I suspect you, too, if you were to list all the various things that make you who you are, might not put a classroom first on the list. But I’d reckon you’ve got an outdoor experience or two that helped shape you. And indeed, those days afield keep on offering their lessons long after youthful schooldays. I still learn something every time I go outside, when I remember to slow down and listen.
Rest assured, it is not New Year sentimentality that causes me to spend so much time writing and reflecting on how we build our lives. Maryland finds itself, again, in dire budget straits. Another billion-plus dollar structural deficit looms for a state legislature that gathers in Annapolis for a 90-day session starting tomorrow. This in addition to the three billion the state struggled to find a year ago.
As you’d expect, this budget wrangling forces difficult choices that almost always impact conservation.

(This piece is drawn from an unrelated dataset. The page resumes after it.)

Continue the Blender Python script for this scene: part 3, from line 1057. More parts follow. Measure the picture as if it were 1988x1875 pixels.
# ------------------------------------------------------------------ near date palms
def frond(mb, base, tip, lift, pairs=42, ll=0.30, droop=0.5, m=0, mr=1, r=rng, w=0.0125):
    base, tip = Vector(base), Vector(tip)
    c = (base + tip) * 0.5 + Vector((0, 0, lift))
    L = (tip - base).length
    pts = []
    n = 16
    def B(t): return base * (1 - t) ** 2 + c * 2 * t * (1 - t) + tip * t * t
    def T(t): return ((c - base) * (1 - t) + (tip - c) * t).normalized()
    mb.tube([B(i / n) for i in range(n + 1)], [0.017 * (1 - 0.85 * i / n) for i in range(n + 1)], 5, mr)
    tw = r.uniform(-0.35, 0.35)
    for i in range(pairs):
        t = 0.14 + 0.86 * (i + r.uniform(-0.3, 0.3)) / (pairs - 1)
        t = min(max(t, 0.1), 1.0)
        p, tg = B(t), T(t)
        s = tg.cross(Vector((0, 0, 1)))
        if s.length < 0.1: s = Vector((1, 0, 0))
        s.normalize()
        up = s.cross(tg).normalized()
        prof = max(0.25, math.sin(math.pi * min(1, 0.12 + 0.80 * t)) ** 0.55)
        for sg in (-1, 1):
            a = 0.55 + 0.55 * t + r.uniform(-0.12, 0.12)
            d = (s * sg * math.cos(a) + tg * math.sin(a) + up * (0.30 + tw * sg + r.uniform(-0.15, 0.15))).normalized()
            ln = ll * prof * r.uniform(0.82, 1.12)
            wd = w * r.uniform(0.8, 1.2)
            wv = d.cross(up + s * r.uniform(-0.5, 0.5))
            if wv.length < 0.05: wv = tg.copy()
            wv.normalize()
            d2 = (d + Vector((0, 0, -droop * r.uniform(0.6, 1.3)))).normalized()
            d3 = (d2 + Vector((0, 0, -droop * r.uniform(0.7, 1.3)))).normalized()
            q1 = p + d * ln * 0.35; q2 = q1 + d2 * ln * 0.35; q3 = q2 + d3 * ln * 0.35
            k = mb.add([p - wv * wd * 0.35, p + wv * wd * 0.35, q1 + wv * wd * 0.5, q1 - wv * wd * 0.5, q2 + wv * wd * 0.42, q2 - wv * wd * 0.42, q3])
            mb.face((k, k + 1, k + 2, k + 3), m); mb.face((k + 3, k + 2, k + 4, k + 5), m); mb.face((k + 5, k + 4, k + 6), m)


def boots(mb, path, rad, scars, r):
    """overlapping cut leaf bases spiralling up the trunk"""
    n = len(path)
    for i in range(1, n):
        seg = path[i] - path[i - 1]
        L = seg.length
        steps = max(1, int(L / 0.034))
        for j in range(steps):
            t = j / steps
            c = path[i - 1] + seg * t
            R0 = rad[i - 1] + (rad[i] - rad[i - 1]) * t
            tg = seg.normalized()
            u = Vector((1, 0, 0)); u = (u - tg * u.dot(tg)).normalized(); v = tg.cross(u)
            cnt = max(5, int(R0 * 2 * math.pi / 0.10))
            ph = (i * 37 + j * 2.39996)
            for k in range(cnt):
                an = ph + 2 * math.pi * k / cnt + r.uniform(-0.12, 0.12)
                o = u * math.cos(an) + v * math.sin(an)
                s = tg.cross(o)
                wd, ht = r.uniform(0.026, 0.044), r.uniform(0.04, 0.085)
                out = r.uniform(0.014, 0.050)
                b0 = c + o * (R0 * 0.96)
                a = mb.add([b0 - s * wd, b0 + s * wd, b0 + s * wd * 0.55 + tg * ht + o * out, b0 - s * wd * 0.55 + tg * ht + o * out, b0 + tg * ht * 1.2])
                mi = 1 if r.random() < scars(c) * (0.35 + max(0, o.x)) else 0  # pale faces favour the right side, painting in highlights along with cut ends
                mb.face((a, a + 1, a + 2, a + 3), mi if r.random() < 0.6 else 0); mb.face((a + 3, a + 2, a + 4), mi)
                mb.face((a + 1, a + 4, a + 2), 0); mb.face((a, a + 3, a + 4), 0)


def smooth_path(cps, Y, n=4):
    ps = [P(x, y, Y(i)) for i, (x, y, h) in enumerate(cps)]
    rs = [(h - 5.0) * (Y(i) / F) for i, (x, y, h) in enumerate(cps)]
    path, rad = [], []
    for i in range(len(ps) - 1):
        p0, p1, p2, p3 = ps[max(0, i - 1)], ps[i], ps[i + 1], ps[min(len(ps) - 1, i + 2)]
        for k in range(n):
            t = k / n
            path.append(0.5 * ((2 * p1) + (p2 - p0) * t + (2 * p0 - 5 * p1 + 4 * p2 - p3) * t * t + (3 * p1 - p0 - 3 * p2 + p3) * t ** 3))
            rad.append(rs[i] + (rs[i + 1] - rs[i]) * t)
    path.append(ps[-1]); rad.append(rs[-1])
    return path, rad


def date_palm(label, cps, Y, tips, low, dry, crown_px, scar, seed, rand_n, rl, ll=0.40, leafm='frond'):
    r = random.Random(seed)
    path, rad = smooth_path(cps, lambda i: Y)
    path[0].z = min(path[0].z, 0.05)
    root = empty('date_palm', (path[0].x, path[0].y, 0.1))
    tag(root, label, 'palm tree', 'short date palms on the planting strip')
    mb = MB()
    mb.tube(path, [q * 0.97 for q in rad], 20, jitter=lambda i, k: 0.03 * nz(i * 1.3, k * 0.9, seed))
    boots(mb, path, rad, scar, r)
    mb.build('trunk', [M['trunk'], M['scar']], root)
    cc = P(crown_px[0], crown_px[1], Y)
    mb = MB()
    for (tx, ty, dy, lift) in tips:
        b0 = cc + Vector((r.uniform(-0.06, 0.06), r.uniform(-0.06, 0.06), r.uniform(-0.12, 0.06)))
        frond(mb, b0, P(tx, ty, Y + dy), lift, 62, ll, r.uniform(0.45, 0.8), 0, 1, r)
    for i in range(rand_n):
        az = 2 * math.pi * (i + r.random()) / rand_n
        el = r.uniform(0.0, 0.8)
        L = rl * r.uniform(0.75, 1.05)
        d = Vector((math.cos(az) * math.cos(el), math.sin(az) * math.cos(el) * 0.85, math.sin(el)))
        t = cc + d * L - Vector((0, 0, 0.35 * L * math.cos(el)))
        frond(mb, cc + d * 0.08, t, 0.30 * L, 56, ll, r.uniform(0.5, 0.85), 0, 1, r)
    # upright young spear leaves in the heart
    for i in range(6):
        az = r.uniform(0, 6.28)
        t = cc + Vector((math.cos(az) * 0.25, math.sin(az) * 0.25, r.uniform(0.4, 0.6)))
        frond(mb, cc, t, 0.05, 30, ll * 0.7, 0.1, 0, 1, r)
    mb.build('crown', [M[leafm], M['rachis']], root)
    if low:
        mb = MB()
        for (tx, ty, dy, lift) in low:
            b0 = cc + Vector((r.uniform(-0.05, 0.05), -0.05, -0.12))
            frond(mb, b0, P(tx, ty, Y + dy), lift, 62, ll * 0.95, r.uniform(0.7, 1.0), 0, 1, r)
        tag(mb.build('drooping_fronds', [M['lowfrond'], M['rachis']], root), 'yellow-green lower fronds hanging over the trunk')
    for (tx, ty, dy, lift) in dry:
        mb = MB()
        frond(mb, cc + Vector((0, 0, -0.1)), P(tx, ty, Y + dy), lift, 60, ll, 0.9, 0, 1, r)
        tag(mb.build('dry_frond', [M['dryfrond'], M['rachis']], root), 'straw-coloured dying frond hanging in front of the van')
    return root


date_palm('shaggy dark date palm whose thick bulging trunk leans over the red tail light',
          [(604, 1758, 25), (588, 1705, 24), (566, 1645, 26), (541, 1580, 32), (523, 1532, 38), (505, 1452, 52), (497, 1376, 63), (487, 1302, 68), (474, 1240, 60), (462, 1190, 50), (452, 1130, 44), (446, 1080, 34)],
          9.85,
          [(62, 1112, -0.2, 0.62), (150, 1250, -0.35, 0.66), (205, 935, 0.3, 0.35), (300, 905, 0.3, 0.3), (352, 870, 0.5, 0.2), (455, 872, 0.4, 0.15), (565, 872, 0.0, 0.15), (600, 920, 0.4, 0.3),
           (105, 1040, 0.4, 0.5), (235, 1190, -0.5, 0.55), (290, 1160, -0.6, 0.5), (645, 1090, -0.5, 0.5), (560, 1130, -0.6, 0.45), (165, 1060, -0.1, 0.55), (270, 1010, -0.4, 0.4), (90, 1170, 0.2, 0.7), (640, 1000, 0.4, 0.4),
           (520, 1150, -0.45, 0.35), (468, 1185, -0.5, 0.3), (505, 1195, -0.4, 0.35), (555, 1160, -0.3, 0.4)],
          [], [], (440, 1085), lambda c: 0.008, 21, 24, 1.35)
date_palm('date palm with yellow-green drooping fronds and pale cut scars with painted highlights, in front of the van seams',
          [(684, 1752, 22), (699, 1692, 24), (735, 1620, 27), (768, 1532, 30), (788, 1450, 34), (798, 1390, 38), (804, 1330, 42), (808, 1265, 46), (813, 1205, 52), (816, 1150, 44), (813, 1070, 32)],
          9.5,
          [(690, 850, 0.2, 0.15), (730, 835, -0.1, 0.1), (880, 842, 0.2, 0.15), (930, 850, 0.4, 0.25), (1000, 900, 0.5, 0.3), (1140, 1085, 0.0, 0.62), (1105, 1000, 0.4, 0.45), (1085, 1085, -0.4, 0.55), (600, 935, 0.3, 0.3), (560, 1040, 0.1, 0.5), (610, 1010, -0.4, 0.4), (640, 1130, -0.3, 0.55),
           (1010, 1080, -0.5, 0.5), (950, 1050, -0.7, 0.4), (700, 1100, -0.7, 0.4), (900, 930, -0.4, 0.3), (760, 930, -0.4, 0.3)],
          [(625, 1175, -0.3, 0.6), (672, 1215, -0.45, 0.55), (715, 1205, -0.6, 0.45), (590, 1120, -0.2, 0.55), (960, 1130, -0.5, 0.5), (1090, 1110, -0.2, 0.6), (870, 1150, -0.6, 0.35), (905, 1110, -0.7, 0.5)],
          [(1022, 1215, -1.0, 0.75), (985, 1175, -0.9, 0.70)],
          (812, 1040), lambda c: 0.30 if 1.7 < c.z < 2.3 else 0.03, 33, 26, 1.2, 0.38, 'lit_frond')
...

One hundred million dollars has already been cut from Program Open Space, a decision which has paused important ESLC projects in Talbot and Cecil counties and slowed progress everywhere else in the state.
The budget challenges Maryland faces are complicated and wide-ranging. But any reading of the state’s budget forecasts shows that a substantial driver of our structural deficit is the Blueprint for Maryland’s Future, a legislated plan to increase education funding by nearly $4 billion by fiscal year 2034. The plan is a big enough fish, in a small enough pond, that it risks consuming much else of real value.
As someone who sat in Maryland’s public schools from kindergarten until my undergraduate graduation ceremony, far be it for me to downplay the importance of strong funding for public education; that is not the point of this letter and not an argument I would ever make. But there can be no question kids need more than well-funded schools to thrive, to build lives of deep meaning and to become good citizens of the world.
It is often said it takes a village to raise a kid. And what kind of village doesn’t have a park? Kids need playgrounds and fresh air. Kids need to squirm their toes in muddy river bottoms and to delight in the playful racket a pileated woodpecker makes along the hardwood forest trail. Kids need to camp out with their friends and have the chance to watch a red and white bobber disappear under the water’s surface. Heck, adults need all those things, too.
Faced with the need to make tough budget decisions, the funding to help conserve the classrooms of the great outdoors can be viewed as low-hanging fruit, ripe for diversion to some other priority. But like a well-functioning ecosystem needs a fabric of different habitat types, humans, too, need a diversity of experiences to thrive. Education is essential. Cutting conservation funding ignores just how much learning we all do outside, long after the bell has rung.